Since August 2005, We Feel Fine has been harvesting human feelings from a large number of weblogs. Every few minutes, the system searches the world’s newly posted blog entries for occurrences of the phrases “I feel” and “I am feeling”. When it finds such a phrase, it records the full sentence, up to the period, and identifies the “feeling” expressed in that sentence (e.g. sad, happy, depressed, etc.). Because blogs are structured in largely standard ways, the age, gender, and geographical location of the author can often be extracted and saved along with the sentence, as can the local weather conditions at the time the sentence was written. All of this information is saved.

The result is a database of several million human feelings, increasing by 15,000 - 20,000 new feelings per day. Using a series of playful interfaces, the feelings can be searched and sorted across a number of demographic slices, offering responses to specific questions like: do Europeans feel sad more often than Americans? Do women feel fat more often than men? Does rainy weather affect how we feel? What are the most representative feelings of female New Yorkers in their 20s? What do people feel right now in Baghdad? What were people feeling on Valentine’s Day?
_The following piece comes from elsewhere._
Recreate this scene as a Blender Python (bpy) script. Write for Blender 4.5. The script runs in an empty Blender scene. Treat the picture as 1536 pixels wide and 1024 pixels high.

Which are the happiest cities in the world? The saddest? And so on.

The interface to this data is a self-organizing particle system, where each particle represents a single feeling posted by a single individual. The particles’ properties – color, size, shape, opacity – indicate the nature of the feeling inside, and any particle can be clicked to reveal the full sentence or photograph it contains. The particles careen wildly around the screen until asked to self-organize along any number of axes, expressing various pictures of human emotion. We Feel Fine paints these pictures in six formal movements titled: Madness, Murmurs, Montage, Mobs, Metrics, and Mounds.

At its core, We Feel Fine is an artwork authored by everyone. It will grow and change as we grow and change, reflecting what’s on our blogs, what’s in our hearts, what’s in our minds. We hope it makes the world seem a little smaller, and we hope it helps people see beauty in the everyday ups and downs of life.

- Jonathan Harris & Sepandar Kamvar
May 2006″

This has been online for a while now and I have neglected for no good reason to remember to post it. It is really amazing and you can really get caught up, once you realize what all is possible, in playing with it. It is Web 3.0 aggregate data thinking in action.